Thursday, February 3

PROTEST... Protest... protest...

 It Is Your RIGHT...



Rights and Protections Guaranteed in the 

Bill of Rights


Rights and Protections
1ST
  • Freedom of speech
  • Freedom of the press
  • Freedom of religion
  • Freedom of assembly
  • Right to petition the government
2ND
  • Right to bear arms
3RD
  • Protection against housing soldiers in civilian homes
4TH
  • Protection against unreasonable search and seizure
  • Protection against the issuing of warrants without probable cause
5TH
  • Protection against
    • trial without indictment
    • double jeopardy
    • self-incrimination
    • property seizure
6TH
  • Right to a speedy trial
  • Right to be informed of charges
  • Right to be confronted by witnesses
  • Right to call witnesses
  • Right to a legal counsel
7TH
  • Right to trial by jury
8TH
  • Protection against
    • excessive bail
    • excessive fines
    • cruel and unusual punishment
9TH
  • Rights granted in the Constitution shall not infringe on other rights.
10TH
  • Powers not granted to the Federal Government in the Constitution belong to the states or the people.


Civil disobedience is the active, professed refusal of a citizen to obey certain laws, demands, orders or commands of a government (or any other authority). By some definitions,[specify] civil disobedience has to be nonviolent to be called "civil". Hence, civil disobedience is sometimes equated with peaceful protests or nonviolent resistance.

Henry David Thoreau's essay Resistance to Civil Government, published posthumously as Civil Disobedience, popularized the term in the US, although the concept itself has been practiced longer before. 

It has inspired leaders such as Susan B. Anthony of the U.S. women's suffrage movement in the late 1800s, Saad Zaghloul in the 1910s culminating in Egyptian Revolution of 1919 against British Occupation, and Mahatma Gandhi in 1920s India in their protests for Indian independence against the British Raj

Martin Luther King Jr.'s and James Bevel's peaceful protests during the civil rights movement in the 1960s United States contained important aspects of civil disobedience. 

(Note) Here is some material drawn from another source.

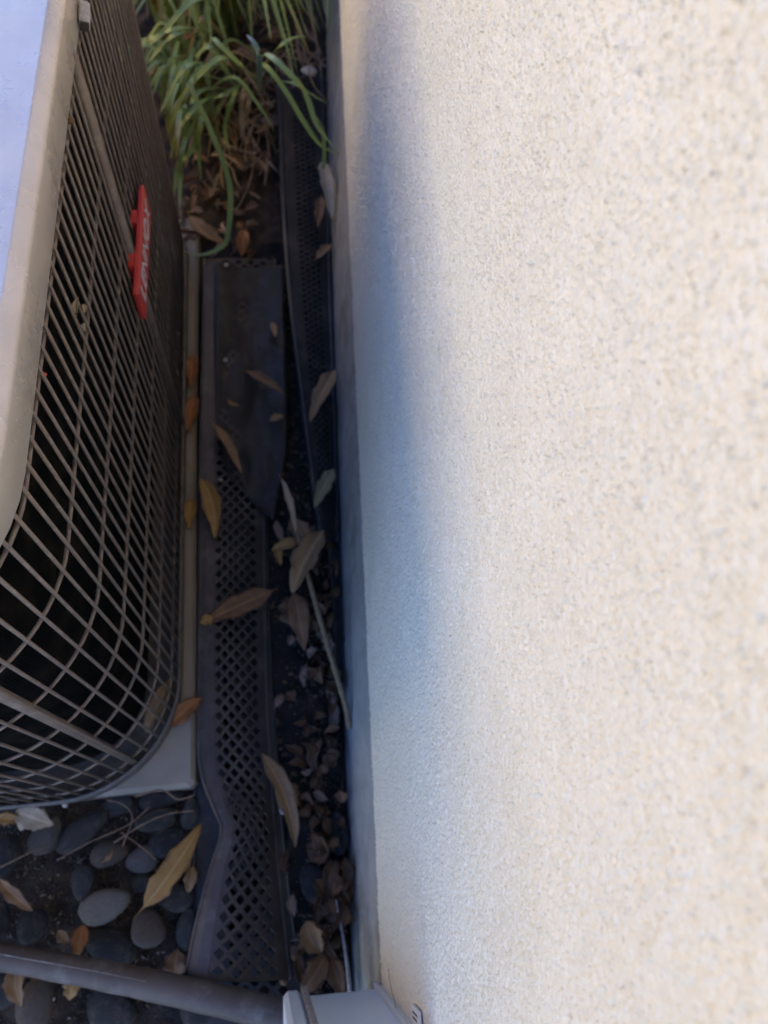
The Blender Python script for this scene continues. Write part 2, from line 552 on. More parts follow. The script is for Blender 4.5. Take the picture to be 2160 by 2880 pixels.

Although civil disobedience is rarely justifiable in court,King regarded civil disobedience to be a display and practice of reverence for law: 

"Any man who breaks a law that conscience tells him is unjust and willingly accepts the penalty by staying in jail to arouse the conscience of the community on the injustice of the law is at that moment expressing the very highest respect for the law."